§ DATA IN THIS EXERCISE
※ ※ ※
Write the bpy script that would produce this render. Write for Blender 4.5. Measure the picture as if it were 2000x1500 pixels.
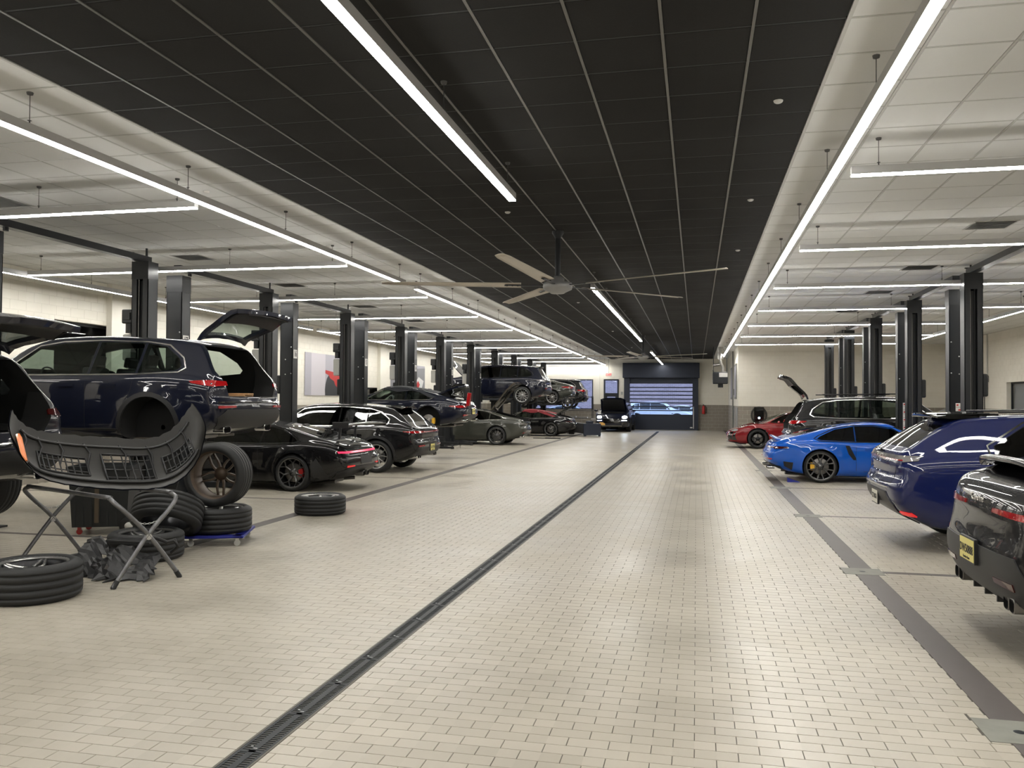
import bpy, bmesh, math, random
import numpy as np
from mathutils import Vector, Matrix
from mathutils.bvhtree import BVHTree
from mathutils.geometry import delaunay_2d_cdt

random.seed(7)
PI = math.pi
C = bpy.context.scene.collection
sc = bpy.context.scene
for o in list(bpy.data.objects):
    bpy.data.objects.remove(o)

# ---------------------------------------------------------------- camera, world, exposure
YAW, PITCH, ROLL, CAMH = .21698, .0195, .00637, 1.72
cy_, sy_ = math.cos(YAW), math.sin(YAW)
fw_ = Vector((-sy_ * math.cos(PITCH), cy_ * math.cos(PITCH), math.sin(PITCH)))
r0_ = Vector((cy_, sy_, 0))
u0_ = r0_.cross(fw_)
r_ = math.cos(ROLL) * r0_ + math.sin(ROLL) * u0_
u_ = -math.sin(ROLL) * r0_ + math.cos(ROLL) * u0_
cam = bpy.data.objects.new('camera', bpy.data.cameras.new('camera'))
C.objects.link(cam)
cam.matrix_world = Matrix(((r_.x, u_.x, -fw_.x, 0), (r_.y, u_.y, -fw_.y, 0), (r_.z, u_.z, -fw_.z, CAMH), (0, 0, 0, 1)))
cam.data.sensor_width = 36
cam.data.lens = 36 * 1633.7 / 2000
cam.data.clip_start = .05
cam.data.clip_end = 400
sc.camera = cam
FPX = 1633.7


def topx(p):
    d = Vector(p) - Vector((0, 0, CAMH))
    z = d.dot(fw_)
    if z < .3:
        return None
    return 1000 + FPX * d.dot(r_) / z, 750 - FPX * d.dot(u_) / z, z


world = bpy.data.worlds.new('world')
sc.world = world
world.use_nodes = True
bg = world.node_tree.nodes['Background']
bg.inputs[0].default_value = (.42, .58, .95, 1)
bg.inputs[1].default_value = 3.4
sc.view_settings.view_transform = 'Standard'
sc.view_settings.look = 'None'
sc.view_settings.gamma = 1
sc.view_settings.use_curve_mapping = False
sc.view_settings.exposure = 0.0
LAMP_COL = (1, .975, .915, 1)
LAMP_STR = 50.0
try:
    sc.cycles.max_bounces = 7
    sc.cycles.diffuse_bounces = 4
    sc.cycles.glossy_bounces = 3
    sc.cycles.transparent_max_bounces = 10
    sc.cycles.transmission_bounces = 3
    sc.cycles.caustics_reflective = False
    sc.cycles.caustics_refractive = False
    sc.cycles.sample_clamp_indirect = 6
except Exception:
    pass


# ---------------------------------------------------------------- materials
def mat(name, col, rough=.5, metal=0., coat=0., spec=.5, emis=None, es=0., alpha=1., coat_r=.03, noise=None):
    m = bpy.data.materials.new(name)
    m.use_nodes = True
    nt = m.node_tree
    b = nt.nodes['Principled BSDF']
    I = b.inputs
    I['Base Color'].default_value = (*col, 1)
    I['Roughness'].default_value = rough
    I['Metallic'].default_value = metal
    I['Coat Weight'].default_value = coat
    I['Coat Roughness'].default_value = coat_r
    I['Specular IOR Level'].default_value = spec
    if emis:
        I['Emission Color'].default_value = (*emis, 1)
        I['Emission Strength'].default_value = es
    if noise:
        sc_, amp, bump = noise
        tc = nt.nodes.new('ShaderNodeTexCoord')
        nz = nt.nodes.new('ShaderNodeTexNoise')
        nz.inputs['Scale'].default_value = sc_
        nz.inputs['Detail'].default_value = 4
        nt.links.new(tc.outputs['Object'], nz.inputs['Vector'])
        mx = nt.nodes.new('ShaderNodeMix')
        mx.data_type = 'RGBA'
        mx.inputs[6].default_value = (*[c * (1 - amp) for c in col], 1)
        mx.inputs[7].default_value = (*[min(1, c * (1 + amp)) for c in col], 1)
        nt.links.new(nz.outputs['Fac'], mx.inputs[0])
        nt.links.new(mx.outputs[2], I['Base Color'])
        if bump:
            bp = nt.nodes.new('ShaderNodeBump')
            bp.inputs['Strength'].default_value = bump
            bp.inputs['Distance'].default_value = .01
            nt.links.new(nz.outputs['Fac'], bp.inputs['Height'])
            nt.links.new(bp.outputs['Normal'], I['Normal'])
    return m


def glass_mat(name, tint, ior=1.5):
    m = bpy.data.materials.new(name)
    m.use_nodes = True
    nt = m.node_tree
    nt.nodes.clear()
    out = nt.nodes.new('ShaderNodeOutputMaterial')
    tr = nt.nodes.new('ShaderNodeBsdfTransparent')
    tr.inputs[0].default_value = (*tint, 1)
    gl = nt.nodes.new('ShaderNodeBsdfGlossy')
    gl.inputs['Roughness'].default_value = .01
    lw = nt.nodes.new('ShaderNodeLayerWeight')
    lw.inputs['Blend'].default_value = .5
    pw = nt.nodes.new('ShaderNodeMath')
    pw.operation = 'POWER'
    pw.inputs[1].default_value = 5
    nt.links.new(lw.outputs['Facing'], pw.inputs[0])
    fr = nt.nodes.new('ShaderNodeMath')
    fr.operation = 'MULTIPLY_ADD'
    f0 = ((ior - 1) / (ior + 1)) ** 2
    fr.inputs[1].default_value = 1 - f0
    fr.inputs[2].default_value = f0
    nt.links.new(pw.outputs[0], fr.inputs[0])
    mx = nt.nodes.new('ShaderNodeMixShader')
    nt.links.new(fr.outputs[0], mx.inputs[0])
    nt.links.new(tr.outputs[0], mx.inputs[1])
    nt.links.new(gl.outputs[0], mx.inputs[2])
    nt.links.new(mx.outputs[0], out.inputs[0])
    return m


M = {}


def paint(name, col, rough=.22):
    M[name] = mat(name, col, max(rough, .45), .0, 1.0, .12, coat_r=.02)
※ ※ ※
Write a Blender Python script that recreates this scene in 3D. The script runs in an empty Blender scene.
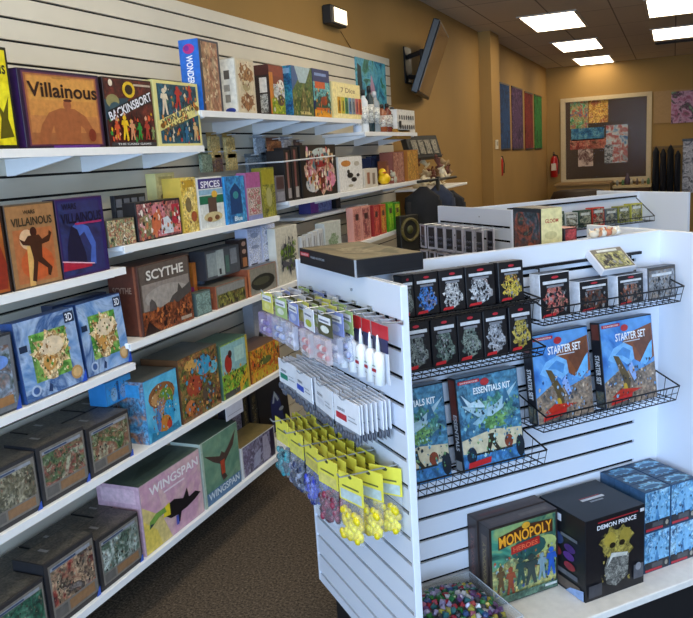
※ ※ ※
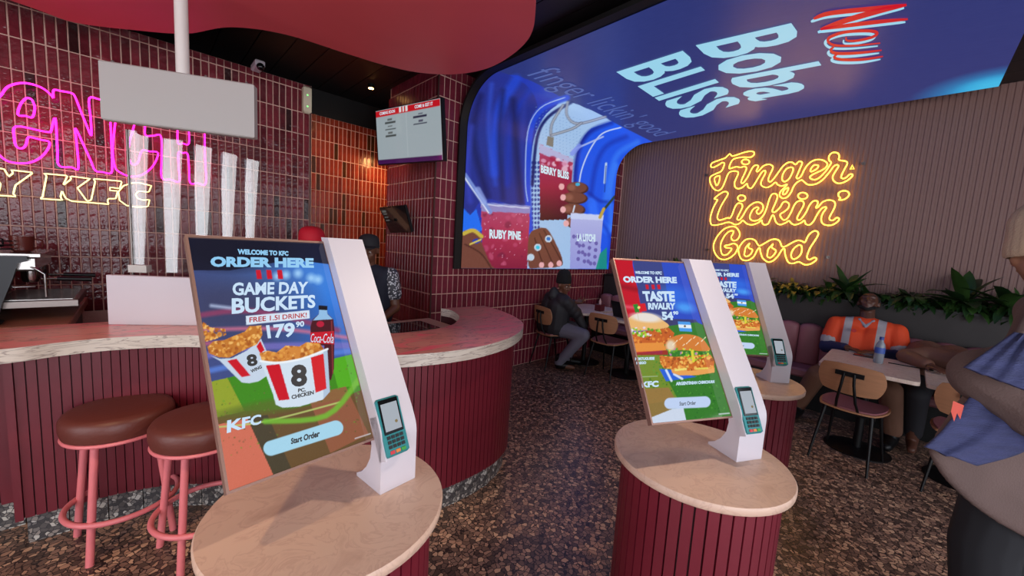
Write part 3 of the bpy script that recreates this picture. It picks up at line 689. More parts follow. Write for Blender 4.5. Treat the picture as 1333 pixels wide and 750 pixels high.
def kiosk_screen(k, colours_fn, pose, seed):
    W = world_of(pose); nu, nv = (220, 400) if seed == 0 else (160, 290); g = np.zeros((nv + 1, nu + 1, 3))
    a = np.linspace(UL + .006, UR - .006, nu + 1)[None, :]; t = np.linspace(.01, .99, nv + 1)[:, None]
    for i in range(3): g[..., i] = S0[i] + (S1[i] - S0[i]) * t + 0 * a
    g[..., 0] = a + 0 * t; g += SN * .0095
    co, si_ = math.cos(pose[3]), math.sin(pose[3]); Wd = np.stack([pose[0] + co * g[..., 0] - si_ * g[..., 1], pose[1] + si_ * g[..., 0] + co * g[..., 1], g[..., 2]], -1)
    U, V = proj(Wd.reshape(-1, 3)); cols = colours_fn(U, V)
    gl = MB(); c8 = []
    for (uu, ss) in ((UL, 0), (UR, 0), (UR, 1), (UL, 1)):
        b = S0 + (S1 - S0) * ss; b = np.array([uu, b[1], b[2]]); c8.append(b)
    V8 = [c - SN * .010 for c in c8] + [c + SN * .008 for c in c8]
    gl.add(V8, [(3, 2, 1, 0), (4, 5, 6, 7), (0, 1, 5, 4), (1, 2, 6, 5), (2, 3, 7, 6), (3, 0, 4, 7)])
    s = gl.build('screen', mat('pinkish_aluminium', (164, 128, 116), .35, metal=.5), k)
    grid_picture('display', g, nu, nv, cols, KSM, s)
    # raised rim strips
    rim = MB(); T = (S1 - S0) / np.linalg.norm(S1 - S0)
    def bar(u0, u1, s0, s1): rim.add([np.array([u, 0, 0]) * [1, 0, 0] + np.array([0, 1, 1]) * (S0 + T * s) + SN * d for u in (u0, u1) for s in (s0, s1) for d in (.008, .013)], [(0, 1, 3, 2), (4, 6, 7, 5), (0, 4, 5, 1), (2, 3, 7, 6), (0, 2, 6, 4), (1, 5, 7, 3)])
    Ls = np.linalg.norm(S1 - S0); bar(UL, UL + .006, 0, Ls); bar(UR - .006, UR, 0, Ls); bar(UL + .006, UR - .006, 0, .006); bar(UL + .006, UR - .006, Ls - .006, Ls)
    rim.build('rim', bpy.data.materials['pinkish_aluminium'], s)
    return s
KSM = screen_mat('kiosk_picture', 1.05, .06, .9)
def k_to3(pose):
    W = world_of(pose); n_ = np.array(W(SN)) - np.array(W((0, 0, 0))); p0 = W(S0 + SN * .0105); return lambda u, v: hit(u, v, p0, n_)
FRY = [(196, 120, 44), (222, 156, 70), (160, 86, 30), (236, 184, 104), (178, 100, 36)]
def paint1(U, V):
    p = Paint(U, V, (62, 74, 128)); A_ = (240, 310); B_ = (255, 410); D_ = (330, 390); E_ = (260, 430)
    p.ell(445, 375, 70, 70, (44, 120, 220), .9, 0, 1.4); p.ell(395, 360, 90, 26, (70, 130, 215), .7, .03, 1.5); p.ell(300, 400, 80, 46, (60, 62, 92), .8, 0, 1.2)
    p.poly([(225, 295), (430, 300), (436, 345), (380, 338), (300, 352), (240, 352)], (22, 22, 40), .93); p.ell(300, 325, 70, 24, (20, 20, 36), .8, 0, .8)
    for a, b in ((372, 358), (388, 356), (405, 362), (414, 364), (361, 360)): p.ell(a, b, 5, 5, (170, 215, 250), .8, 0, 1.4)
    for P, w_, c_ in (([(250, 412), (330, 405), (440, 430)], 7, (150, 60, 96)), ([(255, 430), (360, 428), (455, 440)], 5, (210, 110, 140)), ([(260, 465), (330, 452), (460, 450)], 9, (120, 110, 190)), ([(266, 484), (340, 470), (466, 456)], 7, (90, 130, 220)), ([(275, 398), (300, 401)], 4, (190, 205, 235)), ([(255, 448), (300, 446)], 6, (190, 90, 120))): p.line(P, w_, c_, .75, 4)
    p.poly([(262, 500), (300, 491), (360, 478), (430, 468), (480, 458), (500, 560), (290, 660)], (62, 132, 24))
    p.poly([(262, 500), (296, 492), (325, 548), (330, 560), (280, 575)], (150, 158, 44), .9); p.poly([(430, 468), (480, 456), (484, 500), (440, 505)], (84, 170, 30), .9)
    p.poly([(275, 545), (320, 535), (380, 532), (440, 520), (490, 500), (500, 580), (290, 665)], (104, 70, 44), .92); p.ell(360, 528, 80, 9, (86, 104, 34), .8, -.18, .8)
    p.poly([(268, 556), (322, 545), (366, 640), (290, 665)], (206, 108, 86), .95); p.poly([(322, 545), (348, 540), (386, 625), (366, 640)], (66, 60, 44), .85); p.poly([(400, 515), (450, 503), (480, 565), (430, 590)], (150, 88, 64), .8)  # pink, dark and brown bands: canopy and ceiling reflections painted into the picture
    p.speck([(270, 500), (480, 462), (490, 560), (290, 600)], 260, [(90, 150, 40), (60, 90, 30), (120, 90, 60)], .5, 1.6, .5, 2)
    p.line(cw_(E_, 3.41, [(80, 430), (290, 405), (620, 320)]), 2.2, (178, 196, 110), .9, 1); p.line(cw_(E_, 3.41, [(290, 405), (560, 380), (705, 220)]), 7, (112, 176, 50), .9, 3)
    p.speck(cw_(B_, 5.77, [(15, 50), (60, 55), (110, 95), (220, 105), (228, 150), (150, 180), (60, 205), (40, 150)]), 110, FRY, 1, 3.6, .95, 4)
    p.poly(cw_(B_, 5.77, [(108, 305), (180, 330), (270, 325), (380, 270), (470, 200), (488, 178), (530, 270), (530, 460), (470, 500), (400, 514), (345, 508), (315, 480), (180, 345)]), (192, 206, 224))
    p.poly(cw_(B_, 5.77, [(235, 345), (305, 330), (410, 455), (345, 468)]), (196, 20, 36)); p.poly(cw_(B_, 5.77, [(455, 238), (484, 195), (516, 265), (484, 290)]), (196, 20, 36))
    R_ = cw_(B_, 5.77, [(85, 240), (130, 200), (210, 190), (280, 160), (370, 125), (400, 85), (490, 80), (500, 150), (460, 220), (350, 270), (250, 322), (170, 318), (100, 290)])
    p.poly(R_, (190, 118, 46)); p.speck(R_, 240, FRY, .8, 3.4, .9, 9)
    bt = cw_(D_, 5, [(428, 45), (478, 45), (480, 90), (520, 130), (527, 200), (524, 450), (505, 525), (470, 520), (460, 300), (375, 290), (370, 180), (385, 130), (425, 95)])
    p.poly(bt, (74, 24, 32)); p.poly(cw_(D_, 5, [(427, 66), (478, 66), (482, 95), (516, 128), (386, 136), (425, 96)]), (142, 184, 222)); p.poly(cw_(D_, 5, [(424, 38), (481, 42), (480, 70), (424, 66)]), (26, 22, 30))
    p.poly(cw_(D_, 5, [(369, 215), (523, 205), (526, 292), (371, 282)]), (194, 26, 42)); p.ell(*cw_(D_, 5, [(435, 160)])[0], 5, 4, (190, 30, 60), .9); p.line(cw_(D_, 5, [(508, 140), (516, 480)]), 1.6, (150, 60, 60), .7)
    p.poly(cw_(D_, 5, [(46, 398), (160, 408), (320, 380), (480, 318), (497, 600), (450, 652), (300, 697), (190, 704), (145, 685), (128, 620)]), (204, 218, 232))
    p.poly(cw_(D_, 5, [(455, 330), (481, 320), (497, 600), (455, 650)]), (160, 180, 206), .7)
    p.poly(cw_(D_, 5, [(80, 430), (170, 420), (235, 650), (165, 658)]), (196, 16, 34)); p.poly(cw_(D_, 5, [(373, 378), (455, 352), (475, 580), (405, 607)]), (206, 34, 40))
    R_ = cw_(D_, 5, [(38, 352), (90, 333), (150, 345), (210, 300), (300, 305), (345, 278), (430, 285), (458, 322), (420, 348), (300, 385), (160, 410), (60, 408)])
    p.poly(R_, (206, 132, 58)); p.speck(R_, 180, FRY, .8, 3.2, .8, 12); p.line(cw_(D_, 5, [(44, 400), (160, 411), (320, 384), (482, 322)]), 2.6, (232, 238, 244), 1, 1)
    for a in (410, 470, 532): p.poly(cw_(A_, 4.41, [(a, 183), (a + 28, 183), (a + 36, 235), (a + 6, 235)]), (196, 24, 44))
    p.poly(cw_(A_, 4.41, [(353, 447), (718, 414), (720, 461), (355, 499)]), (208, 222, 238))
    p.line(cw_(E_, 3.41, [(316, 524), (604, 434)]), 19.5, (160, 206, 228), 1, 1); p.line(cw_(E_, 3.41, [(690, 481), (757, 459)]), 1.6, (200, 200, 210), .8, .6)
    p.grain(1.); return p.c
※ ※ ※
§ STATED PROBLEM
Reproduce exactly the run of lines beginning with the one that contains "Write the bpy" and ending with the one that contains "from mathutils.geometry import". Do not include pictures.

§ ANSWER TO THIS TASK
Write the bpy script that would produce this render. Write for Blender 4.5. Measure the picture as if it were 2000x1500 pixels.
import bpy, bmesh, math, random
import numpy as np
from mathutils import Vector, Matrix
from mathutils.bvhtree import BVHTree
from mathutils.geometry import delaunay_2d_cdt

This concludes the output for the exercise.